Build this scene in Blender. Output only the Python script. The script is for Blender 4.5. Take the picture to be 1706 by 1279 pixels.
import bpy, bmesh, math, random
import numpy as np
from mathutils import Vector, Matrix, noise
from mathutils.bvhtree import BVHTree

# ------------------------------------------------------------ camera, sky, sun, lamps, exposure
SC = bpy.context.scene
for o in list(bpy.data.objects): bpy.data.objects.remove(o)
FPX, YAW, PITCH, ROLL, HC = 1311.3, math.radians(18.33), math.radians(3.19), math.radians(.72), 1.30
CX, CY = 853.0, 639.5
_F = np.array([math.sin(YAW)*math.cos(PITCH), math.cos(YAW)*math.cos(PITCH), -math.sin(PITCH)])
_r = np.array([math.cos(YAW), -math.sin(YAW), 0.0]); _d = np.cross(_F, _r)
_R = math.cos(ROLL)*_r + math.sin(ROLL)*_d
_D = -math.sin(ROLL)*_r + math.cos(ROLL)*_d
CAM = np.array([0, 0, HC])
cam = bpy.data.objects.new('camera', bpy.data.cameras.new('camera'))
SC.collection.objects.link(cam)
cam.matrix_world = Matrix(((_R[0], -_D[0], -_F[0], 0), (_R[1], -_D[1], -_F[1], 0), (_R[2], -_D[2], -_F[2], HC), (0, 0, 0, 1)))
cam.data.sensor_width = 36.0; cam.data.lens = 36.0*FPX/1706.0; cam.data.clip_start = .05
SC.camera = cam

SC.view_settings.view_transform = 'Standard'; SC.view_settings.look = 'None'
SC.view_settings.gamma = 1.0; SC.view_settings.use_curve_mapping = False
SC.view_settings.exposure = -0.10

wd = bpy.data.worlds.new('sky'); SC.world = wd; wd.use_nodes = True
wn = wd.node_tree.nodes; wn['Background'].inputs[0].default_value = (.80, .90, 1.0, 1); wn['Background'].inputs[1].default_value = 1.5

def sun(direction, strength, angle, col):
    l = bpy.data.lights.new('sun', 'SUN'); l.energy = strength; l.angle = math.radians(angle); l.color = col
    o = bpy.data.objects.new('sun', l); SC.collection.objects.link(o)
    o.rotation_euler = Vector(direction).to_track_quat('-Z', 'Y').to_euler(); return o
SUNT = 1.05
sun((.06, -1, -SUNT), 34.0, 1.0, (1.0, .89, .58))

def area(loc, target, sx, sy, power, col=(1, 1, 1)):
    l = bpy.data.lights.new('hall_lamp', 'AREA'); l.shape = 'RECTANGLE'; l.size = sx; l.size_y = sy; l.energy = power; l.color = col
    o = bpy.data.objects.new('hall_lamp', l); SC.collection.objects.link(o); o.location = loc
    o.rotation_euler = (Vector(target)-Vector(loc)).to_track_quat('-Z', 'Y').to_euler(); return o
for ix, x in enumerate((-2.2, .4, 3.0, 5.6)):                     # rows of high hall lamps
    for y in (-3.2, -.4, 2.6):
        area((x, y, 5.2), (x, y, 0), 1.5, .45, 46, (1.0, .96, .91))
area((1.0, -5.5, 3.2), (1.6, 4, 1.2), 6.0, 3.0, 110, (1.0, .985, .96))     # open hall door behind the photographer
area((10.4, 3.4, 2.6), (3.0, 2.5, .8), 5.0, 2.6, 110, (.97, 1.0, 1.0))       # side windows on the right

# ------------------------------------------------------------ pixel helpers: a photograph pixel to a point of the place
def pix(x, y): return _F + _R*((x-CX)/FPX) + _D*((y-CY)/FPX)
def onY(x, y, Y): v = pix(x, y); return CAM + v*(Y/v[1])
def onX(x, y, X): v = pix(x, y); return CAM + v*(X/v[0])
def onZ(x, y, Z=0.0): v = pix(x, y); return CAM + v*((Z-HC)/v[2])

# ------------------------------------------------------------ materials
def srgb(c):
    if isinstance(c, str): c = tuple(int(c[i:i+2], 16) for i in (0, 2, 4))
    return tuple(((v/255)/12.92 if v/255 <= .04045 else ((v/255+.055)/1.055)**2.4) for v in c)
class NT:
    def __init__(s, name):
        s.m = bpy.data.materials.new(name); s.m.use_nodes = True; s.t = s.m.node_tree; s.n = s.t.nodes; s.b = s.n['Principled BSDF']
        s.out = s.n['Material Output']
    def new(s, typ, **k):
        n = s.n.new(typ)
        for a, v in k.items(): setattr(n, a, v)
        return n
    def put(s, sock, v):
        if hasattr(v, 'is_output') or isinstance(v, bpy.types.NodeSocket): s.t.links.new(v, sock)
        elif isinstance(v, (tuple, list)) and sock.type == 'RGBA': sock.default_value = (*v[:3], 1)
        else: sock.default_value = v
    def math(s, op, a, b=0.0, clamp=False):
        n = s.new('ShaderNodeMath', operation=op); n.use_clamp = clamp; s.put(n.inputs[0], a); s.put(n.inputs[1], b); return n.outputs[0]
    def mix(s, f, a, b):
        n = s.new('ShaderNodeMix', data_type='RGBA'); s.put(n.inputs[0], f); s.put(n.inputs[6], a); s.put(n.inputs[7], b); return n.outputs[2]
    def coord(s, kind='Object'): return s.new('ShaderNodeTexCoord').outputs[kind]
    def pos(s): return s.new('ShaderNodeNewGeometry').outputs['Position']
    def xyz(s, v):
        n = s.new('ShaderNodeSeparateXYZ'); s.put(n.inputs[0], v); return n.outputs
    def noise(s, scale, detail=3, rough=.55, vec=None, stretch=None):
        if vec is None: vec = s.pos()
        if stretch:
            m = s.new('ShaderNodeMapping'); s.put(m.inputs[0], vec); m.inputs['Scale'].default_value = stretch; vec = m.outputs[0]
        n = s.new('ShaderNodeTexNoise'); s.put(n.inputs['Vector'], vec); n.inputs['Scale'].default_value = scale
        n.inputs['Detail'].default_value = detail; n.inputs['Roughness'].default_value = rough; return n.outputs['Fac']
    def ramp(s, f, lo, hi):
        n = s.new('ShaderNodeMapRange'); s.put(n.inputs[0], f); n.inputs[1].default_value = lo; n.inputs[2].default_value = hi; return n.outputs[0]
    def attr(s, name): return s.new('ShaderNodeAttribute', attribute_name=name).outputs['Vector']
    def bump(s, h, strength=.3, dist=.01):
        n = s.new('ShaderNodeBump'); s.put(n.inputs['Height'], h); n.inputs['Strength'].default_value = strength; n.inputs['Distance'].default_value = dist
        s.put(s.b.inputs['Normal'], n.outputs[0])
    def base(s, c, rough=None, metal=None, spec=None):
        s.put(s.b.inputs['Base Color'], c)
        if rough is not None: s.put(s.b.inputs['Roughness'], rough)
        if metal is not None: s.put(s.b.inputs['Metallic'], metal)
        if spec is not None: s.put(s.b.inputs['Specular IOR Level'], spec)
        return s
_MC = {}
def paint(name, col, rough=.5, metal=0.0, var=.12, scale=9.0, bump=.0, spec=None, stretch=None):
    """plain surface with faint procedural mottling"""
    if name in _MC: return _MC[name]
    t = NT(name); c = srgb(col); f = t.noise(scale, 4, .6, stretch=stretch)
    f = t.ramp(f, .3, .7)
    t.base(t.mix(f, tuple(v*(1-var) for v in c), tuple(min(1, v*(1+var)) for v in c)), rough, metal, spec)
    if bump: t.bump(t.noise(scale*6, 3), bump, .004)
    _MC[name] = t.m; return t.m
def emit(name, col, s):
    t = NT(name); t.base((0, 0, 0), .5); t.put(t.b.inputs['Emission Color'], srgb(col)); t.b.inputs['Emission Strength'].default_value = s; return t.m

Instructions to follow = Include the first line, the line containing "SC.camera = cam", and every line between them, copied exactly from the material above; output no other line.

Solution to this task =
Build this scene in Blender. Output only the Python script. The script is for Blender 4.5. Take the picture to be 1706 by 1279 pixels.
import bpy, bmesh, math, random
import numpy as np
from mathutils import Vector, Matrix, noise
from mathutils.bvhtree import BVHTree

# ------------------------------------------------------------ camera, sky, sun, lamps, exposure
SC = bpy.context.scene
for o in list(bpy.data.objects): bpy.data.objects.remove(o)
FPX, YAW, PITCH, ROLL, HC = 1311.3, math.radians(18.33), math.radians(3.19), math.radians(.72), 1.30
CX, CY = 853.0, 639.5
_F = np.array([math.sin(YAW)*math.cos(PITCH), math.cos(YAW)*math.cos(PITCH), -math.sin(PITCH)])
_r = np.array([math.cos(YAW), -math.sin(YAW), 0.0]); _d = np.cross(_F, _r)
_R = math.cos(ROLL)*_r + math.sin(ROLL)*_d
_D = -math.sin(ROLL)*_r + math.cos(ROLL)*_d
CAM = np.array([0, 0, HC])
cam = bpy.data.objects.new('camera', bpy.data.cameras.new('camera'))
SC.collection.objects.link(cam)
cam.matrix_world = Matrix(((_R[0], -_D[0], -_F[0], 0), (_R[1], -_D[1], -_F[1], 0), (_R[2], -_D[2], -_F[2], HC), (0, 0, 0, 1)))
cam.data.sensor_width = 36.0; cam.data.lens = 36.0*FPX/1706.0; cam.data.clip_start = .05
SC.camera = cam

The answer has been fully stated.